[Date Prev][Date Next] [Thread Prev][Thread Next] [Date Index] [Thread Index]

Re: A possible GFDL compromise: a proposal



    2. The GFDL prevents you from using the technical material in the manual 
    in nearly any program, because most programs don't have a lot of the 
    specific things the GFDL refers to ("section titles", etc.), so there's 
    no legally clear way to satisfy its requirements.

I don't think that section titles are a problem--it would not be
hard to put them in a program.  But it is true that you cannot take
text from a GFDL-covered manual and put it into most free programs.
This is because the GFDL is incompatible with the normal free
software license.

This is equally true of other free documentation licenses, including
the Open Publication License version 1, and the simple license we used
in the past for GNU manuals without invariant sections.

    (It is trivial to fix this, if you are not obsessed with unremovable 
    "Invariant Sections" to the exclusion of all other goals.  Add a clause 
    to the GFDL allowing GPL-conversion, exactly like the clause in the 
    LGPL.

This is simple, but it might effectively nullify all the other special
features of the GFDL.  That is something we want to avoid.

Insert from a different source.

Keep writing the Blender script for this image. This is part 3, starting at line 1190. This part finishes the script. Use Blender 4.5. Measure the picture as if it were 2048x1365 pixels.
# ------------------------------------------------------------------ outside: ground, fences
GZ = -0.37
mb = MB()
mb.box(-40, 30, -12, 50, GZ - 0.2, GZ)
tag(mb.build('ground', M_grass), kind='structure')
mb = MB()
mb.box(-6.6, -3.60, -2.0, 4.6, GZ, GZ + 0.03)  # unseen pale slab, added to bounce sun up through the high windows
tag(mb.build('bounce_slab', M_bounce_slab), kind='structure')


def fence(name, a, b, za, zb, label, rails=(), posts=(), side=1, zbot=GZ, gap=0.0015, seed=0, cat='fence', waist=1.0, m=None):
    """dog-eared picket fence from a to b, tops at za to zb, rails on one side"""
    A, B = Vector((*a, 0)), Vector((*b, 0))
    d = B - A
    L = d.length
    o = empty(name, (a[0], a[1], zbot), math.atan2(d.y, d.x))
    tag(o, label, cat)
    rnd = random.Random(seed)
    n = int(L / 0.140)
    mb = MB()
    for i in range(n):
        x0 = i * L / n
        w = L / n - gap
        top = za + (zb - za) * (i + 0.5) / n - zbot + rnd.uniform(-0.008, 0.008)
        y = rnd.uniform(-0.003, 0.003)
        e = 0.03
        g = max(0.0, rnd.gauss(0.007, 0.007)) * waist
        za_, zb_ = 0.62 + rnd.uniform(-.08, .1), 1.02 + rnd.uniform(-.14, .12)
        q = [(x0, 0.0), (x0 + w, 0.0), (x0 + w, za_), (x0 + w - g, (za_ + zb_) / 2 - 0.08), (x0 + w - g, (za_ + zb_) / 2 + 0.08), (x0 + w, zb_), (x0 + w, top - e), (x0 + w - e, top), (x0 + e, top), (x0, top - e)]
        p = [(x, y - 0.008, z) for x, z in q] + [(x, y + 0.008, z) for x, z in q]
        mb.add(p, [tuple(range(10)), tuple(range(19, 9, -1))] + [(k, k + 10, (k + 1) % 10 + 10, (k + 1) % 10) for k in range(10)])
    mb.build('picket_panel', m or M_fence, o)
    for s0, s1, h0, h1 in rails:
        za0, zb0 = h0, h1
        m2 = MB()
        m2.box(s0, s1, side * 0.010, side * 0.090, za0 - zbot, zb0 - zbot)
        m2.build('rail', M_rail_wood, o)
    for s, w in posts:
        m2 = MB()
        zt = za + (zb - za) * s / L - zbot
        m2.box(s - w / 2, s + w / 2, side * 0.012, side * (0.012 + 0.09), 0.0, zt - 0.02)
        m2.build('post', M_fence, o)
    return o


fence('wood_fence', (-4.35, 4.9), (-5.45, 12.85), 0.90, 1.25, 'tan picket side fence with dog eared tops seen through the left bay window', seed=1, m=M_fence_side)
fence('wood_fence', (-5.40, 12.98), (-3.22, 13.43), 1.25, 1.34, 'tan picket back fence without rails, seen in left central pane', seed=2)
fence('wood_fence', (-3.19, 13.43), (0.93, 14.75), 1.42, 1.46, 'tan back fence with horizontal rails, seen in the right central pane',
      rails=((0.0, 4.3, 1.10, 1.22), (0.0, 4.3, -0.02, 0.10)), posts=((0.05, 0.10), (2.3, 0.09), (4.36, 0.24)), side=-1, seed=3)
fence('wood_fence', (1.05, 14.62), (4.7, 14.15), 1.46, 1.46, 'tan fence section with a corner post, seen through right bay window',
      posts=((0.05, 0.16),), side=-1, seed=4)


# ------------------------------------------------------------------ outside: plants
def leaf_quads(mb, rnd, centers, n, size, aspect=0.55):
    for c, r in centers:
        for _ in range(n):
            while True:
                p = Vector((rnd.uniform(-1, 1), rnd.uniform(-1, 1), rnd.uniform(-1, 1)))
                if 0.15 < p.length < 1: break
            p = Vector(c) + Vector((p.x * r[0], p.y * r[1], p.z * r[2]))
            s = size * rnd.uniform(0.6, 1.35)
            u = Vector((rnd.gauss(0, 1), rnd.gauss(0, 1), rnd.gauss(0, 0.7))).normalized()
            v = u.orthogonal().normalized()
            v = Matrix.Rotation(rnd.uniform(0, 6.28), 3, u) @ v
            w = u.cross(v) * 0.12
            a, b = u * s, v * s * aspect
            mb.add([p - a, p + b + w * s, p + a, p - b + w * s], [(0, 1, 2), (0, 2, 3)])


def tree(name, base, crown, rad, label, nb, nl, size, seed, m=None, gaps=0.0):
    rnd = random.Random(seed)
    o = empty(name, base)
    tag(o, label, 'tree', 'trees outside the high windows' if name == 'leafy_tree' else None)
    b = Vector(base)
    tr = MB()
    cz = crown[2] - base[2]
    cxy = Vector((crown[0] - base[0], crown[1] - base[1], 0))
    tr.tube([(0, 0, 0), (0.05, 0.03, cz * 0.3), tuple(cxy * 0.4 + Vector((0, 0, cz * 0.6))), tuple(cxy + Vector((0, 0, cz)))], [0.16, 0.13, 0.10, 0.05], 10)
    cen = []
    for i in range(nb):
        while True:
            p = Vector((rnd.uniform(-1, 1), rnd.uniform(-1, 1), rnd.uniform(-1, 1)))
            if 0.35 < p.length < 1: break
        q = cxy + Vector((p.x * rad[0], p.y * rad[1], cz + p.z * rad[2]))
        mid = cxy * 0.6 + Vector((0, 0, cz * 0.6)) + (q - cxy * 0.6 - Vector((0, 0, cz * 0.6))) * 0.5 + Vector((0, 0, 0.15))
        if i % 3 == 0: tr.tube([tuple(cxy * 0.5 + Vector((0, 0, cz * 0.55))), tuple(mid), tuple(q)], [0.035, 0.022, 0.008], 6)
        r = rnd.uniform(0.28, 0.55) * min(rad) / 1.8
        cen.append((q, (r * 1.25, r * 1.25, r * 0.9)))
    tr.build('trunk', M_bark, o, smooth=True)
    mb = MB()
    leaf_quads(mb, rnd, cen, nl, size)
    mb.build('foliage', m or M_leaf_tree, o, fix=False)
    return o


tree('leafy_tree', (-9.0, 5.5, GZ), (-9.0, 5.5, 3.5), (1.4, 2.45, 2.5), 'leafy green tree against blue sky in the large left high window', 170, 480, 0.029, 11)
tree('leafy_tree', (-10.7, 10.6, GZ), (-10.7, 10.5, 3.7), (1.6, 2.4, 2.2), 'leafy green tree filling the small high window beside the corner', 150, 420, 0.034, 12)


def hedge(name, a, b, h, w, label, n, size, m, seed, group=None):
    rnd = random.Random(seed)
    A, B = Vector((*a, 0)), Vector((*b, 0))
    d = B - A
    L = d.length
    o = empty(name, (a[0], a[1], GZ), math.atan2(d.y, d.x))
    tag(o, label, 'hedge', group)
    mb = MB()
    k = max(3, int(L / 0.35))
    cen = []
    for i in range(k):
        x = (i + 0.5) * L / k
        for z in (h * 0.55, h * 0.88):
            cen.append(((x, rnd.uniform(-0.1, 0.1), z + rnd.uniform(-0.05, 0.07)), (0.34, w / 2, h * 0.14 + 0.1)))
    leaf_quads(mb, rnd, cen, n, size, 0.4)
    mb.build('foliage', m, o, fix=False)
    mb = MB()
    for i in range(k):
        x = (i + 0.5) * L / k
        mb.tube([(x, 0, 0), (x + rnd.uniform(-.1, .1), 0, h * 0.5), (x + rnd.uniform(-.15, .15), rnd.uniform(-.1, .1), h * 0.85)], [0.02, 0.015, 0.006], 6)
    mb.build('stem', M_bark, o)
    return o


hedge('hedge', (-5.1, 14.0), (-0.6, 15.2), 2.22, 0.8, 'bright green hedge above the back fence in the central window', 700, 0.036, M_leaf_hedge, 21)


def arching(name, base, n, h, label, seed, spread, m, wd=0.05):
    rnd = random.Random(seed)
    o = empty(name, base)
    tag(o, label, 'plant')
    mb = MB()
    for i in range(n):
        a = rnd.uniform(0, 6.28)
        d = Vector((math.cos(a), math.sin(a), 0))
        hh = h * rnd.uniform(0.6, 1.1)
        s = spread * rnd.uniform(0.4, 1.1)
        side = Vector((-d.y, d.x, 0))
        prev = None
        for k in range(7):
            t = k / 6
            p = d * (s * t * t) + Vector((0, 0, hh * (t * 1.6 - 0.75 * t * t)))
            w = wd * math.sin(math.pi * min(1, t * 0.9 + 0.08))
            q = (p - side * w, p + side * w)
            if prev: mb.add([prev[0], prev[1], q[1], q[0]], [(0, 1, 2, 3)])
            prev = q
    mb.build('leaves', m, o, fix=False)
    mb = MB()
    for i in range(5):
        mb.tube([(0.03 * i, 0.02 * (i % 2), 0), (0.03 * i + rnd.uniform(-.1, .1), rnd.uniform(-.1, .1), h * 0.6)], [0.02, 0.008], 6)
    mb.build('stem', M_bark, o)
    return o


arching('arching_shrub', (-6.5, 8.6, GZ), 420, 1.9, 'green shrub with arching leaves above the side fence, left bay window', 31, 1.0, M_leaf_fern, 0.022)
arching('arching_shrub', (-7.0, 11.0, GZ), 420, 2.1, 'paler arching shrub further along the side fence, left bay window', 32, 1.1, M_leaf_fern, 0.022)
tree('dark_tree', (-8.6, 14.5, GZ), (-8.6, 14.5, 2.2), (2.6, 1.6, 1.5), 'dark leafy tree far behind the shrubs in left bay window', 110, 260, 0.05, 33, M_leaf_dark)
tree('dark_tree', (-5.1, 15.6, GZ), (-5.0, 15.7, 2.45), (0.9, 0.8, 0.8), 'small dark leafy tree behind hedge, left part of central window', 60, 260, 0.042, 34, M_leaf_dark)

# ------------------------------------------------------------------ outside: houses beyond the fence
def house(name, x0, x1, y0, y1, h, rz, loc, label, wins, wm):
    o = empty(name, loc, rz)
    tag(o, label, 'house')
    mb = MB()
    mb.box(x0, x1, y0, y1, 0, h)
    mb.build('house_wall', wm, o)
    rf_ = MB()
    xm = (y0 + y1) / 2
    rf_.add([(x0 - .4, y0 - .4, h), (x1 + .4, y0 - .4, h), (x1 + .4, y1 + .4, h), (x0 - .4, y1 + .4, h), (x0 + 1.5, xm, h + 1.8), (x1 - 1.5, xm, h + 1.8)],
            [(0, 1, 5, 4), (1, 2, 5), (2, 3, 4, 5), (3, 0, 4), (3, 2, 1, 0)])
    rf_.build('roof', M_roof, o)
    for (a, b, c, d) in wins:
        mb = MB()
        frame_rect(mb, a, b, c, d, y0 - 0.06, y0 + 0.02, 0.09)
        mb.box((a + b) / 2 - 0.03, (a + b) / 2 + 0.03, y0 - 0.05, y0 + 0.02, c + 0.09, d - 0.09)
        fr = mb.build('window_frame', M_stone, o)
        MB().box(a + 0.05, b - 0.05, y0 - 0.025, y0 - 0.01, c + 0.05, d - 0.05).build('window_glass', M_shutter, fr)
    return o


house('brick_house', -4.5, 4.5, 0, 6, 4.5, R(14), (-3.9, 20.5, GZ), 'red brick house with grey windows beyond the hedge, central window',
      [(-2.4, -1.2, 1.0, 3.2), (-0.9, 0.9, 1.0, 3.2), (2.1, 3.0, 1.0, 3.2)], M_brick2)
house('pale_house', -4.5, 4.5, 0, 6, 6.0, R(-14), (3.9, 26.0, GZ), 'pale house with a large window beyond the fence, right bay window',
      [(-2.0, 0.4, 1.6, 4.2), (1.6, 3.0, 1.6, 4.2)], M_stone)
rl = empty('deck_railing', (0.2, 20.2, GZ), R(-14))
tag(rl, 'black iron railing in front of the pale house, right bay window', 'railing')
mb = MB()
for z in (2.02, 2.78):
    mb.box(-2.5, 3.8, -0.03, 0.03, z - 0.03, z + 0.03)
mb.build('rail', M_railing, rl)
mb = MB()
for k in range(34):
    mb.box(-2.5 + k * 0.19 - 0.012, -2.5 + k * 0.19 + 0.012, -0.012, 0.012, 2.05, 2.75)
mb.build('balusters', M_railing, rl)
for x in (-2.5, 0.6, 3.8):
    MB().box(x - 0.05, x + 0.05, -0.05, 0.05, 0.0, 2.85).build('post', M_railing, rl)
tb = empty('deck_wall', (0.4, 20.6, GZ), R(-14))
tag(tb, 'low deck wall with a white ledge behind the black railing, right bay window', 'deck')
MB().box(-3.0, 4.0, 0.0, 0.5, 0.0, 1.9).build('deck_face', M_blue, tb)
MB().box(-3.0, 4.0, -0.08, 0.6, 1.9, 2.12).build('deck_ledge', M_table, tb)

    3. Consider the following.  (For future reference, this is called the 
    "ls --hangman" example.)  I am designing a license (the "hangman 
    license") for a new version of "ls" which requires that any derivative 
    work (if executable) provide a documented way, preferably a command line 
    option, to invoke a particular piece of unmodifiable machine code, 
    designed to play a game of "hangman".

I think I have never considered whether such a license is non-free,
and since the question has not arisen in reality, I don't need to
answer it.  (Where there is a gray area, it is often possible to
construct artificial questions of any desired degree of difficulty,
and often the best response is not to worry about them.)  But I think
that would not be free, because this behavior is substantive, not mere
packaging.  It's not the same as just printing an informative message
about something nontechnical.

    So even if you feel that you really, really, need these Invariant 
    Sections for a few special cases to promote the FSF's work, why is the 
    FSF *promoting* the broad and general use of Invariant Sections by all 
    and sundry?  It should be actively *discouraging* them.

I don't agree that we ought particularly to discourage them, but we
are not actively urging others to use them.  I wrote the GFDL to allow
anyone to add invariant sections so that it would be possible to merge
manuals with different invariant sections.